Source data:

________

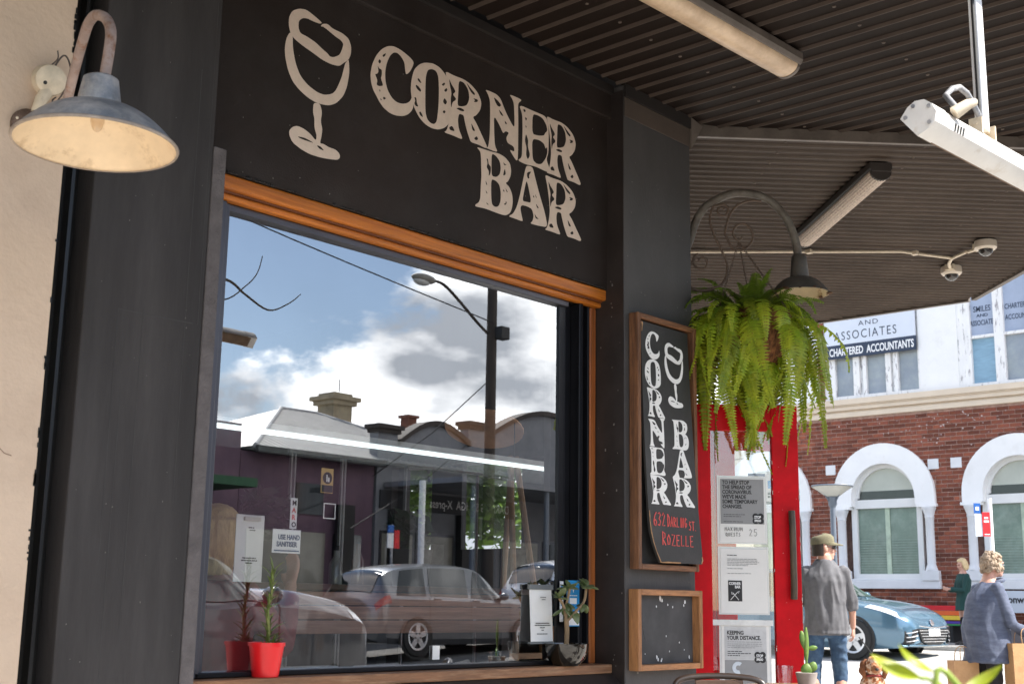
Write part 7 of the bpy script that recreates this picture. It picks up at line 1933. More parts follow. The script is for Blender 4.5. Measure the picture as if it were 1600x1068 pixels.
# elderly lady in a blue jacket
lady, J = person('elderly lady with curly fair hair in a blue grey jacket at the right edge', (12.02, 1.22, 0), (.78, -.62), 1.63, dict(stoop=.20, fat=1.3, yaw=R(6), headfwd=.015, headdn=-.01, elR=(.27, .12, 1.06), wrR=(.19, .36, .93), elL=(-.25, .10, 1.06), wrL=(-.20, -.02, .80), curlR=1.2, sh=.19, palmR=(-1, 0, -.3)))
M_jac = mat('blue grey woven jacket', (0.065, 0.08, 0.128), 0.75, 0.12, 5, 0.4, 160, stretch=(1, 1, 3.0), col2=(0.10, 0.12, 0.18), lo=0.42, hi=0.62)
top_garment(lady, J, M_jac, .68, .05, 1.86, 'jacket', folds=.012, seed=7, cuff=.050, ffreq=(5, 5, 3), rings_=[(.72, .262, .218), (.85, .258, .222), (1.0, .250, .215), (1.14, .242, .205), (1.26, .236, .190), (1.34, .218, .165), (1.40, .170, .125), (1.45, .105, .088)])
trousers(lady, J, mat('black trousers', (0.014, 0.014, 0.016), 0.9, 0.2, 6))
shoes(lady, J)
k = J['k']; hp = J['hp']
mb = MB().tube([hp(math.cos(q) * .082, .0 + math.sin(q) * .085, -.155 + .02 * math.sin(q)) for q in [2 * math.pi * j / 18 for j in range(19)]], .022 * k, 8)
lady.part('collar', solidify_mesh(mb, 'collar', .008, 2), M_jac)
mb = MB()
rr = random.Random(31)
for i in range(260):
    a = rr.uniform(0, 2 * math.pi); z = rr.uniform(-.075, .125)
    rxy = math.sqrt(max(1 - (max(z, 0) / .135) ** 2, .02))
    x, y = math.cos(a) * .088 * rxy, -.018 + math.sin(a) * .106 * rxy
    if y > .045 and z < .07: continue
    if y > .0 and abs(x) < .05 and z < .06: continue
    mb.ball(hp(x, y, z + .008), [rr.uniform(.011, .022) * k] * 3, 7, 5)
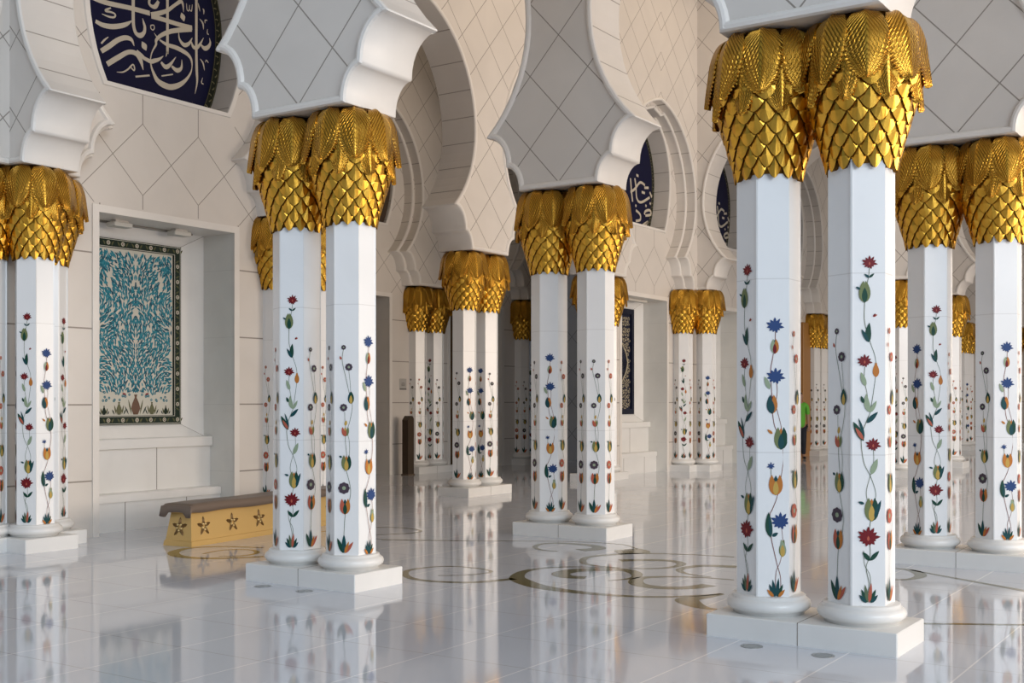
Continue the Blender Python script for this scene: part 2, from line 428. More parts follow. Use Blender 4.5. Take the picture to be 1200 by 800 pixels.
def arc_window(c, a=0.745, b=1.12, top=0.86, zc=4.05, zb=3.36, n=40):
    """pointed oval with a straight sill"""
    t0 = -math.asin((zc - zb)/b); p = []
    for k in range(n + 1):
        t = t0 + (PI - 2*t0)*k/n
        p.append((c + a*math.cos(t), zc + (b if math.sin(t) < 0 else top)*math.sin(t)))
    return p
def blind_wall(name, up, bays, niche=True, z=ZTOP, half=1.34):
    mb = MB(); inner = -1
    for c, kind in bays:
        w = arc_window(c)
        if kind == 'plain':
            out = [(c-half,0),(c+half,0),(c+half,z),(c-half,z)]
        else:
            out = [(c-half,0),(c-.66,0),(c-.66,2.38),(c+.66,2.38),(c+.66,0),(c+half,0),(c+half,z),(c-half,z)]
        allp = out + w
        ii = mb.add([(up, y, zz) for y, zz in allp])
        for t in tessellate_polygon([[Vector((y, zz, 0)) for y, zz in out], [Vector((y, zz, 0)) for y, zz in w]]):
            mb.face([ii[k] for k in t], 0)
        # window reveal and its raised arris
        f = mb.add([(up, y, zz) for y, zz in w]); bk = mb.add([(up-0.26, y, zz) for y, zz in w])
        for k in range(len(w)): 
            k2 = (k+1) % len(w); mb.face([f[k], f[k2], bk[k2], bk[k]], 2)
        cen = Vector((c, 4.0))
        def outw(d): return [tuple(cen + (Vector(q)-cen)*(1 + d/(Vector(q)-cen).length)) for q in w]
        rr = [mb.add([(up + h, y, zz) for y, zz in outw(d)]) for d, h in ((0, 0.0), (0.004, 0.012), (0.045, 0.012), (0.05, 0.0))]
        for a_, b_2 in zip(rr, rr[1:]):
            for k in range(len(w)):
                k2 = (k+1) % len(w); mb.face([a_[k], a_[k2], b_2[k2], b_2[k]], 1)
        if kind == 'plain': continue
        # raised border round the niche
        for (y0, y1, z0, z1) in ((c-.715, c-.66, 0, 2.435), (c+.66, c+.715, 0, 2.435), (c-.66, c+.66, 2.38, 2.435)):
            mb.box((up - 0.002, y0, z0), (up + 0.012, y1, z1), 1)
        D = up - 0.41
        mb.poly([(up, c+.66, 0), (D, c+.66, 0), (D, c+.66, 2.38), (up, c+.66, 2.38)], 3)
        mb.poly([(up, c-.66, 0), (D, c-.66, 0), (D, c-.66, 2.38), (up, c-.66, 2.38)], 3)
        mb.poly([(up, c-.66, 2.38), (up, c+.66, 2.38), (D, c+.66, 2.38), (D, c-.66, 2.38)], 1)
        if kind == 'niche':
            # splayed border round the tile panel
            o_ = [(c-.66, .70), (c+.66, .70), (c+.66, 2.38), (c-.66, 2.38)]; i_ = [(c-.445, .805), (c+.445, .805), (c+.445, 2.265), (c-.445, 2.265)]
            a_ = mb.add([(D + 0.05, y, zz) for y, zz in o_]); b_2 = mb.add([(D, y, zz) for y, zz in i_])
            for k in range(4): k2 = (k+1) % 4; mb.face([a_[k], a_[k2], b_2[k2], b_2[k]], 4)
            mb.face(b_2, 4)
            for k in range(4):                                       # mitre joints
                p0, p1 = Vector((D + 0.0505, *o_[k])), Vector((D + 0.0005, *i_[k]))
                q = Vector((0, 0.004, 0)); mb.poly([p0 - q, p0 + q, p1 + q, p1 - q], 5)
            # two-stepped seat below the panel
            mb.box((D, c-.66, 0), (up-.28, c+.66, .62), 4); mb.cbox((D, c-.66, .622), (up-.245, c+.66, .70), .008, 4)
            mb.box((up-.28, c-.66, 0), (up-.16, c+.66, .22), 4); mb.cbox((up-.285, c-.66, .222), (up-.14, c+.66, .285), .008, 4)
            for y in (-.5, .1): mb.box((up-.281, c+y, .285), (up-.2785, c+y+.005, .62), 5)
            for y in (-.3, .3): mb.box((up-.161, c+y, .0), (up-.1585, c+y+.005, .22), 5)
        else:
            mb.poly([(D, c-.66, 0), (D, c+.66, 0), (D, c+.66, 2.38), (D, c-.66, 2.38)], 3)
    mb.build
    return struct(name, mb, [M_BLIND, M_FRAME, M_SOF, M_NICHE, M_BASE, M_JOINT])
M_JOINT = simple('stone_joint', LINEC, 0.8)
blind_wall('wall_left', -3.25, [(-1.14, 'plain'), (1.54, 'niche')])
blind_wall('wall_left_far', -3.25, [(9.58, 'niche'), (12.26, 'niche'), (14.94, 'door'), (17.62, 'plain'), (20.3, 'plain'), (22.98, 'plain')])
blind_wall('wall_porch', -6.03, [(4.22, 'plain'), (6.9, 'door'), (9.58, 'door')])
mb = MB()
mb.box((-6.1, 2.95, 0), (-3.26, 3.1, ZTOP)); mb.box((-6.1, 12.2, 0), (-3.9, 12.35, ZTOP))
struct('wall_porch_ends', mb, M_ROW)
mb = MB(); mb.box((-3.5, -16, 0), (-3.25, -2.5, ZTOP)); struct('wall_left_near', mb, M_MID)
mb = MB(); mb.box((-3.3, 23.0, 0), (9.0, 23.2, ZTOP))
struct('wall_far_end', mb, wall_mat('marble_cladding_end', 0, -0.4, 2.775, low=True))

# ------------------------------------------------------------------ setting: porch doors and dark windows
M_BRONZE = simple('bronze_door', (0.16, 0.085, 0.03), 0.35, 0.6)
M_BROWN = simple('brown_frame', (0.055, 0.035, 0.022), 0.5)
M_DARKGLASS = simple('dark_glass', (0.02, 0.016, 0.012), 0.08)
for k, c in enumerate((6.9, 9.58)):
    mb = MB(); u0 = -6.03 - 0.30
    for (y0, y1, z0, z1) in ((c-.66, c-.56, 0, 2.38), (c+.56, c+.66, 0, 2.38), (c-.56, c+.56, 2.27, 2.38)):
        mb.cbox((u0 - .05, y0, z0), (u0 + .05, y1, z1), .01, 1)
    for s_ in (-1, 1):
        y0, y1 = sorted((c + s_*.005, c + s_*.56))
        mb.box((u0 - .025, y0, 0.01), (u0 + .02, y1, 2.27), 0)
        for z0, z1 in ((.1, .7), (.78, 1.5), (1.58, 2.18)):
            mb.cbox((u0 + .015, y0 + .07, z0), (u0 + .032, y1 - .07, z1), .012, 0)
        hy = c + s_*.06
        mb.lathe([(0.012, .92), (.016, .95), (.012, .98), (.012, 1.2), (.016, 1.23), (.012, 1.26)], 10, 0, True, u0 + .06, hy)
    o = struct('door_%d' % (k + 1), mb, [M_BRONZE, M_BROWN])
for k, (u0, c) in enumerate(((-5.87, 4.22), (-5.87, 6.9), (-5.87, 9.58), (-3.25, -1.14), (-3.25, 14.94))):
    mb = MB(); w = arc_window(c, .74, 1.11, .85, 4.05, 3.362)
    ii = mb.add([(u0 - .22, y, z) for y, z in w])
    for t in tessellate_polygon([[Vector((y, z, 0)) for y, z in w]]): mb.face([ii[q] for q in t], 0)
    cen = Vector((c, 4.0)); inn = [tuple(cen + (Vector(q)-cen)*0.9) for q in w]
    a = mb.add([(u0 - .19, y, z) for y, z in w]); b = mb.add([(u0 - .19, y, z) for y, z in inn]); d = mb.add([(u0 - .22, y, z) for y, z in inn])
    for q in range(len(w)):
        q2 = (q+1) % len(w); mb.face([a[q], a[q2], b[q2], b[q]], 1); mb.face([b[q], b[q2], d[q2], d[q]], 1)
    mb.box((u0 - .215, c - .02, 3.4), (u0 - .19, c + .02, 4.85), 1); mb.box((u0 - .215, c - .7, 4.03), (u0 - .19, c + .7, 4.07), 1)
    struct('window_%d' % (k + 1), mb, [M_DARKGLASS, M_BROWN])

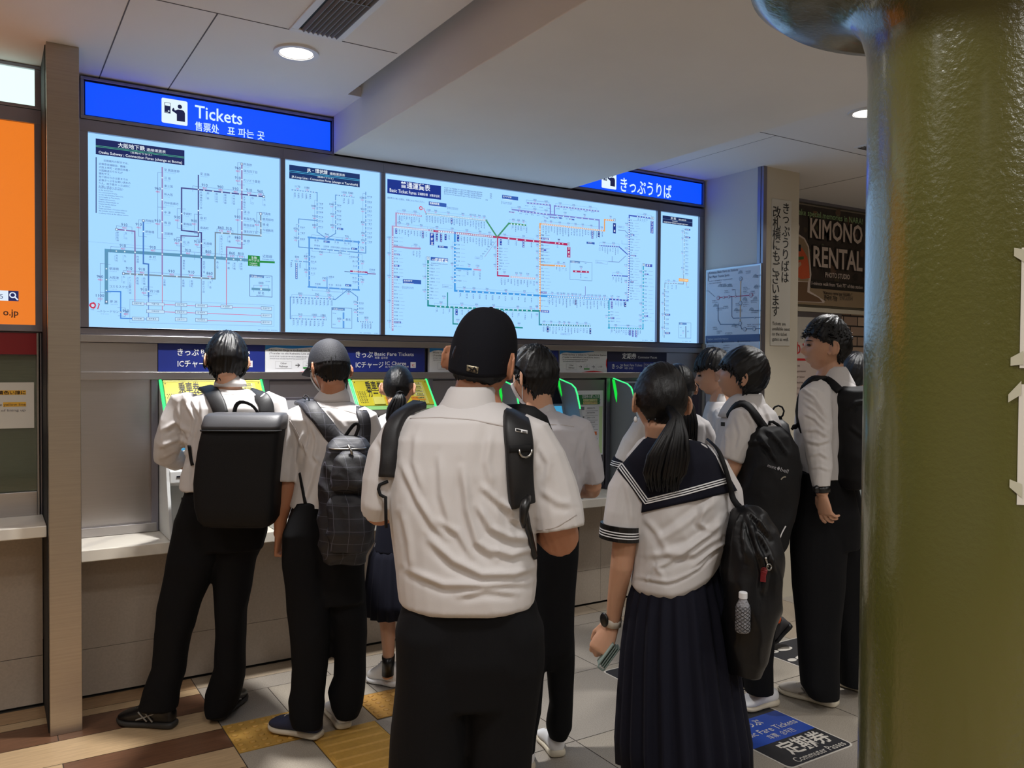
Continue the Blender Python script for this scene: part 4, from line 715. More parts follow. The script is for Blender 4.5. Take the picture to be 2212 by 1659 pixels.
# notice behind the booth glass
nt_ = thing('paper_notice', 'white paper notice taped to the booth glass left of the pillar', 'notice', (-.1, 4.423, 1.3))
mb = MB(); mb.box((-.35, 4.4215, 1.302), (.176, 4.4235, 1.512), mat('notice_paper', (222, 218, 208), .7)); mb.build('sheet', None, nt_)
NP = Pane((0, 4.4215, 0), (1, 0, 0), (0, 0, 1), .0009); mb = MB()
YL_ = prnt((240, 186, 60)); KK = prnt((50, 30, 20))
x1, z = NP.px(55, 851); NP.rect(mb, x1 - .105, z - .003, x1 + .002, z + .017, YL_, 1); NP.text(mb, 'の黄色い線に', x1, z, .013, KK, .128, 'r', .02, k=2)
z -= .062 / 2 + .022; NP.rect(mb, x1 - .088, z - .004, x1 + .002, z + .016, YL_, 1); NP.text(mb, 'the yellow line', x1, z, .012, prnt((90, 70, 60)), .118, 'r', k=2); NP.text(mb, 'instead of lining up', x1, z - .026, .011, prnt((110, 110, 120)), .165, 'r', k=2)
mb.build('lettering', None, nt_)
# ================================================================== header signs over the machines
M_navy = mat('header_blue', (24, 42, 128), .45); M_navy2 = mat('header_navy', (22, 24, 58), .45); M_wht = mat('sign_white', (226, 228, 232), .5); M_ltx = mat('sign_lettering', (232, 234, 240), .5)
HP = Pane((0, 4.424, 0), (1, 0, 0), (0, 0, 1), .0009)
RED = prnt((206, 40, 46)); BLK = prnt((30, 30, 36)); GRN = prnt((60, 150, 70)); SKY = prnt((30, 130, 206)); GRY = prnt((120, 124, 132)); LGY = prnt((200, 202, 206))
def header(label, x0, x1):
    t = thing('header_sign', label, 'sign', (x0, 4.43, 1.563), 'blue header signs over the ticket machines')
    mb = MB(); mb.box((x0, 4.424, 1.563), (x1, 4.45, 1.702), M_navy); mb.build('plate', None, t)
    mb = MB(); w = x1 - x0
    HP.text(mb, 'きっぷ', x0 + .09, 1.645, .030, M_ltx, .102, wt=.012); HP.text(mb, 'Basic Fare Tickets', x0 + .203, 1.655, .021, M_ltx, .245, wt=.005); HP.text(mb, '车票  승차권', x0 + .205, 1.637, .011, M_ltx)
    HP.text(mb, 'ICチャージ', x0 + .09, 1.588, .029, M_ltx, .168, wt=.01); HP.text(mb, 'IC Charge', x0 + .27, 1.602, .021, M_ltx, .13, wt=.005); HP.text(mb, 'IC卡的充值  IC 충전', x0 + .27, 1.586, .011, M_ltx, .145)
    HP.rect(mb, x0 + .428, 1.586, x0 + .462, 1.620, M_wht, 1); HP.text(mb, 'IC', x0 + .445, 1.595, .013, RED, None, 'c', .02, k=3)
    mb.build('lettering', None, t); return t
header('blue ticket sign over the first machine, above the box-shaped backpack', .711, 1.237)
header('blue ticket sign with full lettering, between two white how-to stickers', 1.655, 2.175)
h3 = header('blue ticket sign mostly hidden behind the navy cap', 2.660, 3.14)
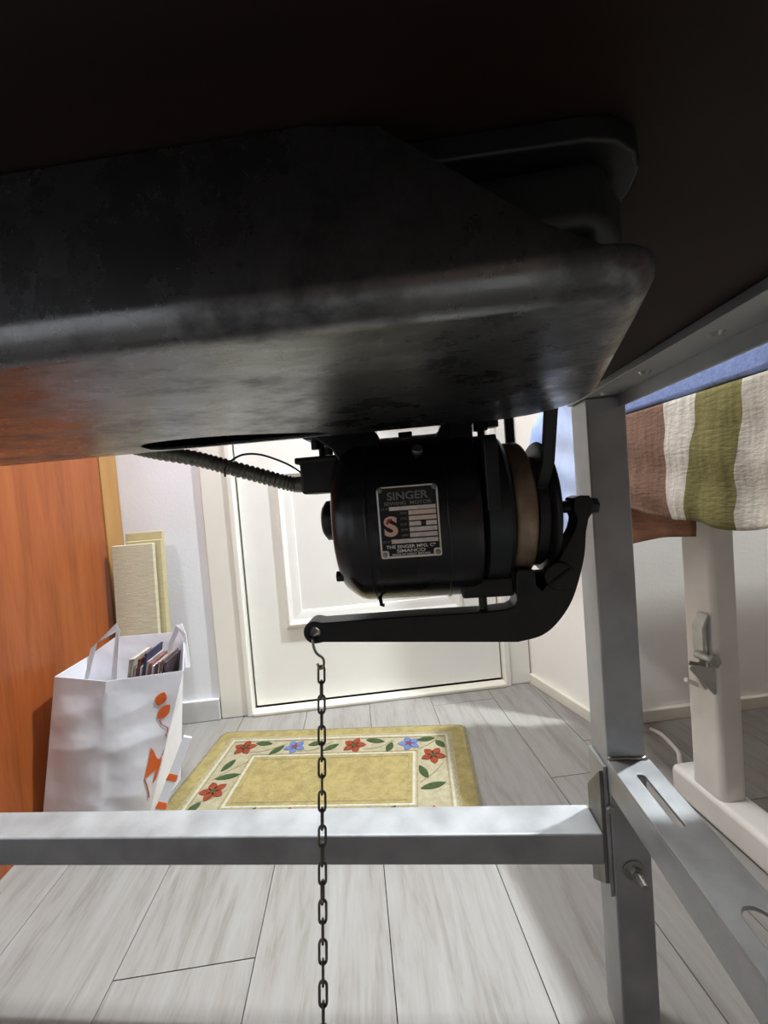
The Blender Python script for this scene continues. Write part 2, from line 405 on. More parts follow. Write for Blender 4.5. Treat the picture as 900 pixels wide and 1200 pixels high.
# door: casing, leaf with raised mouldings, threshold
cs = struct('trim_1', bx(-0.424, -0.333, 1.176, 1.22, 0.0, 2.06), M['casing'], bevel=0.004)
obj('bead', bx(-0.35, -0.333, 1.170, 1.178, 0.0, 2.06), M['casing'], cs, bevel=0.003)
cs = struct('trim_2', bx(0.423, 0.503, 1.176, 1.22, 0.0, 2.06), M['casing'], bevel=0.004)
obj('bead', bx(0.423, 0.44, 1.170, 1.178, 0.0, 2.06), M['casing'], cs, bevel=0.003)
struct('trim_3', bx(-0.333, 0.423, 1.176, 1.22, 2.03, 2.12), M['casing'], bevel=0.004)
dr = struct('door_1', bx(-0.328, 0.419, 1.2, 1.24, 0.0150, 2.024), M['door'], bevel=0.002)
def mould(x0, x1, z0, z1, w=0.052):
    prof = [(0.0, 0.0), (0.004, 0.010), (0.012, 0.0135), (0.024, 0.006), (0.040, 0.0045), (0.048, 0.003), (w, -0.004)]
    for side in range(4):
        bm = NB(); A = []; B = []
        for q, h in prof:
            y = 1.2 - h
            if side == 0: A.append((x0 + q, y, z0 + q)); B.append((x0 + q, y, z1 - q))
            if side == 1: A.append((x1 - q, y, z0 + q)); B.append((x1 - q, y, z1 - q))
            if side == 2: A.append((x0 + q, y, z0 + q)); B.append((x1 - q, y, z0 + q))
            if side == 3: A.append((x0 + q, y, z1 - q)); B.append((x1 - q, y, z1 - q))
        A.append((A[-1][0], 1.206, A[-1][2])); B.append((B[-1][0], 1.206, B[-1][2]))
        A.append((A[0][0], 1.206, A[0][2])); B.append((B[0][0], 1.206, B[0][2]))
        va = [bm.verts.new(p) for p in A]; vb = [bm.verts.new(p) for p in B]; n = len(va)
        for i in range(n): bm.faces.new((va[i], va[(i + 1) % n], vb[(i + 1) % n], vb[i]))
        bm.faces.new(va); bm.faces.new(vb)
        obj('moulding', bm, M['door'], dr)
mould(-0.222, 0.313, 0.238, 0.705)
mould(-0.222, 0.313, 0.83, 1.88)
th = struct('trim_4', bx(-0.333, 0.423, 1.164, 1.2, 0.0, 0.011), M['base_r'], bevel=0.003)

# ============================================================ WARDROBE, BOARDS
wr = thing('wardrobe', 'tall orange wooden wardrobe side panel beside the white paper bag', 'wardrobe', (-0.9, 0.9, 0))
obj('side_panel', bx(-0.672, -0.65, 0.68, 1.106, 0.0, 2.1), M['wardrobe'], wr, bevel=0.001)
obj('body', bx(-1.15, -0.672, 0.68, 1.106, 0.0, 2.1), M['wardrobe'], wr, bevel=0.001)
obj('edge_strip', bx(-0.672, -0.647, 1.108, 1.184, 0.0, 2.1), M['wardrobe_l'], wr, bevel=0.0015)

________

## [Task directions]
Reproduce the records above from their first line to the line bearing "mb.ball(hp(x, y, z", both ends included, leaving every picture out.

## [Final answer]
Write part 7 of the bpy script that recreates this picture. It picks up at line 1933. More parts follow. The script is for Blender 4.5. Measure the picture as if it were 1600x1068 pixels.
# elderly lady in a blue jacket
lady, J = person('elderly lady with curly fair hair in a blue grey jacket at the right edge', (12.02, 1.22, 0), (.78, -.62), 1.63, dict(stoop=.20, fat=1.3, yaw=R(6), headfwd=.015, headdn=-.01, elR=(.27, .12, 1.06), wrR=(.19, .36, .93), elL=(-.25, .10, 1.06), wrL=(-.20, -.02, .80), curlR=1.2, sh=.19, palmR=(-1, 0, -.3)))
M_jac = mat('blue grey woven jacket', (0.065, 0.08, 0.128), 0.75, 0.12, 5, 0.4, 160, stretch=(1, 1, 3.0), col2=(0.10, 0.12, 0.18), lo=0.42, hi=0.62)
top_garment(lady, J, M_jac, .68, .05, 1.86, 'jacket', folds=.012, seed=7, cuff=.050, ffreq=(5, 5, 3), rings_=[(.72, .262, .218), (.85, .258, .222), (1.0, .250, .215), (1.14, .242, .205), (1.26, .236, .190), (1.34, .218, .165), (1.40, .170, .125), (1.45, .105, .088)])
trousers(lady, J, mat('black trousers', (0.014, 0.014, 0.016), 0.9, 0.2, 6))
shoes(lady, J)
k = J['k']; hp = J['hp']
mb = MB().tube([hp(math.cos(q) * .082, .0 + math.sin(q) * .085, -.155 + .02 * math.sin(q)) for q in [2 * math.pi * j / 18 for j in range(19)]], .022 * k, 8)
lady.part('collar', solidify_mesh(mb, 'collar', .008, 2), M_jac)
mb = MB()
rr = random.Random(31)
for i in range(260):
    a = rr.uniform(0, 2 * math.pi); z = rr.uniform(-.075, .125)
    rxy = math.sqrt(max(1 - (max(z, 0) / .135) ** 2, .02))
    x, y = math.cos(a) * .088 * rxy, -.018 + math.sin(a) * .106 * rxy
    if y > .045 and z < .07: continue
    if y > .0 and abs(x) < .05 and z < .06: continue
    mb.ball(hp(x, y, z + .008), [rr.uniform(.011, .022) * k] * 3, 7, 5)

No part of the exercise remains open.